To those critical of the plea bargain with Greenhouse, Bennett pointed out that the prosecutors agreed with it, the defendant and his attorney agreed with it, the victim and the victims’ family agreed with it, “so who are we to complain?”

He said such comments are “disrespectful to the memory of Jeremy Mardis.”

In handing down the sentence, Bennett noted that Greenhouse would be given credit for actual time served in jail, but not credit for time spent on “home incarceration” while on bond. He also said Greenhouse would be eligible to accumulate “good time” that could be used toward early release once the first two years are served.

The Oct. 4 sentencing hearing is expected to be the last action in a criminal case that affected this parish like few -- if any -- have ever done before.

Prior to the hearing, Greenhouse embraced his father, assistant district attorney Norris Greenhouse Sr., for several minutes. The courtroom was filled with members of the Greenhouse family and family friends.

After sentencing,there was call out from the audience, “We love you, baby,” and loud sobs.

BACKGROUND OF THE CASE

Greenhouse and Stafford were moonlighting as deputy marshals when, for still unexplained reasons, Greenhouse initiated a pursuit of Few’s vehicle and called for assistance from other police units.

The slow-speed chase through Marksville led to the deadend of Martin Luther King Drive.

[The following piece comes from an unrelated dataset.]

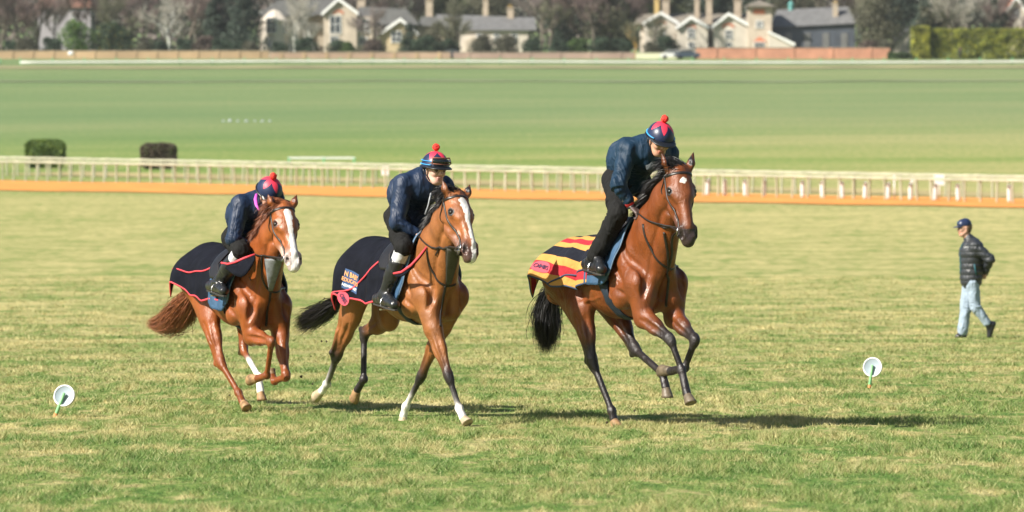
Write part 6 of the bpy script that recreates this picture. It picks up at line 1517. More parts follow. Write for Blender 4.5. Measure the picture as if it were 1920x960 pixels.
# ------------------------------------------------------------------ far side: running rail, walls, houses, trees
DH = 850.0
M_CREAM = mat_plain('cream_brick', (.46, .39, .31), .8, .12, .8); M_PALE = mat_plain('white_gable', (.52, .47, .40), .8, .08, .8); M_YEL = mat_plain('yellow_brick', (.44, .35, .22), .85, .15, 1)
M_SLATE = mat_plain('slate', (.135, .135, .135), .6, .2, 1.2); M_SLATEBR = mat_plain('mossy_tiles', (.17, .15, .12), .8, .3, 1.2); M_REDBR = mat_plain('red_brick_arch', (.50, .17, .09), .8, .1, 2); M_BRICK = mat_plain('orange_brick', (.44, .215, .14), .85, .18, .5)
M_TAN = mat_plain('tan_wall', (.38, .27, .16), .9, .3, .12, bump=.3, bscale=1); M_PINKW = mat_plain('pinkish_wall', (.36, .25, .18), .9, .25, .15); M_GLASS = mat_plain('window_glass', (.05, .06, .07), .1, .2, 2); M_FRAME = mat_plain('white_frame', (.78, .78, .76), .6, .03)
M_DARKB = mat_plain('dark_slate_wall', (.055, .065, .085), .8, .25, .6); M_CHIM = mat_plain('chimney_brick', (.40, .33, .25), .85, .15, 1.5); M_CHIMY = mat_plain('yellow_chimney_pot', (.50, .36, .14), .8, .1); M_STONE = mat_plain('weathered_stone', (.30, .26, .20), .9, .3, .8)
def X_(u, d=DH): return (u - 960) / F_PX * d
def Z_(v, d=DH): return at(960, v, d)[2]
def S_(p, d=DH): return p * d / F_PX
class House:
    def __init__(s, name, u, label, cat='house', d=DH, group=None):
        s.d = d; s.o = np.array([X_(u, d), d, float(terrain(X_(u, d), d))]); s.root = empty(name, s.o, 0, label, cat, group)
    def poly(s, uv): return [(X_(u, s.d) - s.o[0], Z_(109 if v > 91 else v, s.d) - s.o[2]) for u, v in uv]
    def block(s, name, uv, y0, y1, mat, parent=None):
        m = MB(); m.prism(s.poly(uv), y0, y1); return m.build(name, mat, parent or s.root)
    def gable(s, u0, u1, vb, ve, vp, y0, y1, wall, roof, up=None, arch=True, name='wall', over=3):
        um = up or (u0 + u1) / 2; w = s.block(name, [(u0, vb), (u0, ve), (um, vp), (u1, ve), (u1, vb)], y0, y1, wall)
        r = MB(); k = 4.5; sl = (vp - ve) / (um - u0); sr = (ve - vp) / (u1 - um)
        P = [(u0 - over, ve - sl * over), (um, vp), (u1 + over, ve + sr * over), (u1 + over, ve + sr * over - k), (um, vp - k), (u0 - over, ve - sl * over - k)]
        r.prism(s.poly(P), y0 - .5, y1 + .2); rf = r.build('roof', roof, s.root)
        r = MB(); P2 = [(u0 - over, ve - sl * over + 1.8), (um, vp + 1.8), (u1 + over, ve + sr * over + 1.8), (u1 + over, ve + sr * over - k), (um, vp - k), (u0 - over, ve - sl * over - k)]
        r.prism(s.poly(P2), y0 - .65, y0 - .5); r.build('bargeboard', M_FRAME, rf)
        if arch:
            n = 12; a0 = um; aw = (u1 - u0) * .17; vc = ve + 1; P = [(a0 + aw * math.cos(t), vc - aw * .7 * math.sin(t)) for t in np.linspace(0, PI, n)] + [(a0 + aw * .62 * math.cos(t), vc - aw * .38 * math.sin(t)) for t in np.linspace(PI, 0, n)]
            r = MB(); r.prism(s.poly(P), y0 - .10, y0 + .1); r.build('brick_arch', M_REDBR, w)
        return w
    def window(s, u0, u1, v0, v1, y, bars=(1, 1), head=True):
        x0, z1 = s.poly([(u0, v0)])[0]; x1, z0 = s.poly([(u1, v1)])[0]; f = MB(); t = .11
        f.box(((x0 + x1) / 2, y - .06, z1 - t / 2), (x1 - x0, .16, t)); f.box(((x0 + x1) / 2, y - .06, z0 + t / 2), (x1 - x0 + .2, .26, t)); 
        for x in (x0 + t / 2, x1 - t / 2): f.box((x, y - .06, (z0 + z1) / 2), (t, .16, z1 - z0 - 2 * t - .006))
        for i in range(bars[0]): f.box((x0 + (x1 - x0) * (i + 1) / (bars[0] + 1), y - .05, (z0 + z1) / 2), (t * .7, .10, z1 - z0 - 2 * t - .006))
        for i in range(bars[1]): f.box(((x0 + x1) / 2, y - .045, z0 + (z1 - z0) * (i + 1) / (bars[1] + 1)), (x1 - x0 - 2 * t, .07, t * .7))
        w = f.build('window', M_FRAME, s.root); g = MB(); g.box(((x0 + x1) / 2, y - .015, (z0 + z1) / 2), (x1 - x0 - .05, .03, z1 - z0 - .05)); g.build('pane', M_GLASS, w)
    def chimney(s, u0, u1, vt, vb, y, mat=None, pots=2):
        x0, zt = s.poly([(u0, vt)])[0]; x1, zb = s.poly([(u1, vb)])[0]; m = MB(); w = x1 - x0
        m.box(((x0 + x1) / 2, y, (zt + zb) / 2), (w, w * .9, zt - zb)); m.box(((x0 + x1) / 2, y, zt + .12), (w * 1.25, w * 1.15, .22)); c = m.build('chimney', mat or M_CHIM, s.root)
        for i in range(pots): p = MB(); p.lathe([(.13, 0), (.11, .5), (.14, .55)], ((x0 + x1) / 2 + (i - (pots - 1) / 2) * .35, y, zt + .22), 8); p.build('chimney_pot', M_CHIMY, c, True)

# --- house A: bay wing, big gable, bay, yellow gable
h = House('stone_house', 600, 'stone house left of centre with arched brick gable, bay windows and grey roofs')
h.block('wall', [(483, 97), (483, 28), (560, 28), (560, 97)], 4, 12, M_PALE); h.block('roof', [(478, 28), (520, -2), (552, -2), (590, 28)], 3.4, 12.5, M_SLATE)
m = MB(); q = h.poly([(513, 96)])[0]; m.lathe([(S_(27), 0), (S_(27), S_(66)), (S_(31), S_(67)), (S_(31), S_(70)), (.3, S_(96))], (q[0], 4.2, 0), 8); m.build('bay', M_PALE, h.root)
h.window(500, 512, 70, 88, 2.0, (1, 0)); h.window(672, 688, 68, 84, 3, (1, 0)); h.window(565, 576, 40, 56, 6, (0, 1)); h.window(580, 590, 40, 56, 6, (0, 1)); h.window(498, 518, 32, 62, 1.6, (1, 1)); h.window(530, 541, 40, 62, 2.2, (0, 1))
h.block('wall', [(556, 97), (556, 24), (612, 24), (612, 97)], 6, 13, M_STONE); h.block('roof', [(550, 25), (575, -4), (640, -4), (640, 25)], 5, 13.5, M_SLATE)
h.gable(606, 668, 97, 24, -1, 2, 12, M_CREAM, M_SLATE, up=634, over=4); h.window(617, 639, 28, 62, 2, (1, 1)); h.window(618, 634, 66, 84, 2, (1, 0))
h.block('bay', [(665, 97), (665, 30), (698, 30), (698, 97)], 3, 10, M_CREAM); h.window(667, 692, 34, 59, 3, (2, 1)); h.block('roof', [(664, 30), (672, 10), (760, 14), (786, 44), (700, 44), (699, 30)], 5, 12, M_SLATE)
h.gable(712, 780, 98, 62, 36, 4.5, 12, M_YEL, M_SLATEBR, up=750, arch=False, over=4); h.window(732, 752, 56, 78, 4.5, (1, 1))
h.chimney(668, 683, -4, 20, 6); h.chimney(797, 810, -2, 46, 7, M_CHIM); h.block('roof', [(780, 46), (790, 28), (830, 28), (836, 46)], 6, 12, M_SLATE); h.block('wall', [(778, 98), (778, 46), (834, 46), (834, 98)], 6.5, 11.5, M_STONE)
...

There, apparently in fear for their lives, the two officers fired a total of 18 shots into Few’s stopped or almost stopped vehicle, critically wounding the driver and killing his son.

The scene was captured on another officer’s body camera video and the two men were arrested three days later.

Stafford was tried on 2nd degree murder and attempted 2nd degree murder in March. The jury voted 10-2 to convict him of manslaughter and attempted manslaughter, for which he was sentenced to a total of 40 years in prison.

For weeks after the shocking incident was first reported, news media from across the state and nation flocked to Marksville. Live television broadcasts from the front of the courthouse were common.

Then they were gone.

The case is over. There are still critical comments about how it ended, but those will also fade.

Among the many bitter verbal jabs and social media posts have been a few calls for healing, unity, forgiveness and rational thinking instead of emotional outbursts.

In his comments to the court, Few thanked the Attorney General’s prosecutors for their efforts on his family’s behalf. He said he was aware of the plea deal and agreed with it.

He said he is glad his family will not have to endure another trial and hopes that someday he will get answers to questions he still has about the events of that night.

Few said he hopes his family's tragedy will result in better training of police officers so that no other families will have to endure what his has.

After the sentencing, Few said he hopes there can now be peace in Avoyelles Parish.

Lead prosecutor John Sinquefield said he is satisfied that justice was done in both the Greenhouse and Stafford cases.